While you may have already addressed this, if you realized capital gains (meaning, you sold a security at a profit) this year, it may behoove you to review your portfolio and find positions you currently hold that are at a loss. If this is you, you may wish to consider selling the security to realize the loss. Realized losses can offset gains dollar for dollar, limiting your potential capital gains exposure. Alternatively, you can deduct up to $3,000 in losses from your income (reducing tax exposure there). If by chance your realized losses exceed your gains, you can carry them into future years and use them to offset realized gains.
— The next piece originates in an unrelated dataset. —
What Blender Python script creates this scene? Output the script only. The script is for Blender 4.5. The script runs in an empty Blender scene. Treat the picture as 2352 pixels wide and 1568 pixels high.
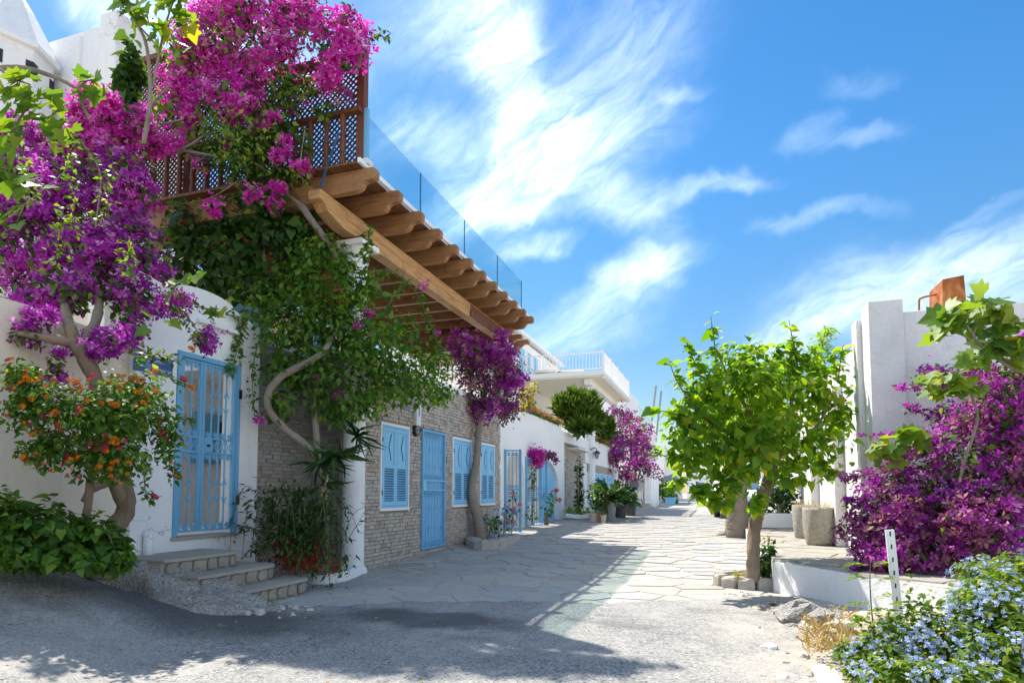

Note: This is exclusively a tax-mitigation maneuver, in our view. It isn’t “selling the dogs,” which is tantamount to selling a down stock because you think its past performance portends trouble ahead. (It doesn’t—past performance alone isn’t predictive.) It also isn’t about reducing stock market exposure or raising cash, in our view. We think tax-loss selling is properly done by identifying stocks purchased more than 30 days ago that are at a loss, selling them and buying a replacement security with the proceeds that aims to maintain thematic exposure. Then, 30 days after selling, reconsider—in some cases, it is beneficial to hold the replacement. In others, it makes more sense to sell it and buy back the original position.

A final note: That 30-day before-and-after window is important. This is the wash-sale period. Sell something you acquired too soon—or buy it back too quickly afterward—and the IRS will disallow the loss. For more on this, talk to your tax professional or visit here.


We can’t be sure how many readers really transact in Bitcoin or cryptocurrencies, but they are certainly items of interest in the financial press. To that end, it is worth remembering their tax quirks—and noting the special attention the IRS is paying to them starting this year.

For tax purposes, the IRS considers Bitcoin and other cryptocurrencies property—not currencies. Seem semantic? If so, allow us to disabuse you of that notion. It means any disposition of cryptos—sales, transfers, payments to vendors, etc.—is potentially a taxable transaction, with gains taxed. That is potentially problematic because not all cryptocurrency firms’—or investors’—record-keeping is robust.

Rightly or wrongly, the IRS has become convinced that people are massively underreporting taxable activity with respect to cryptocurrencies. One accounting firm that deals with cryptoclients estimated fewer than 150,000 Americans filed appropriately last year.[ii]    

If you know anything about the IRS, or even nothing but its reputation, it is likely obvious the agency won’t stand for that. So this year, they added a question to page 1 of Form 1040 just under the name and address fields. (Exhibit 1)

Exhibit 1: The IRS Really Wants to Know About Your Bitcoin


Source: Internal Revenue Service, as of 10/21/2020. Sample 1040 form for 2020.

So look, we don’t recommend you transact in Bitcoin. But if you do, we strongly suggest you keep good records and report your transactions accurately. Get help from a tax professional if you must. Don’t say we didn’t warn you.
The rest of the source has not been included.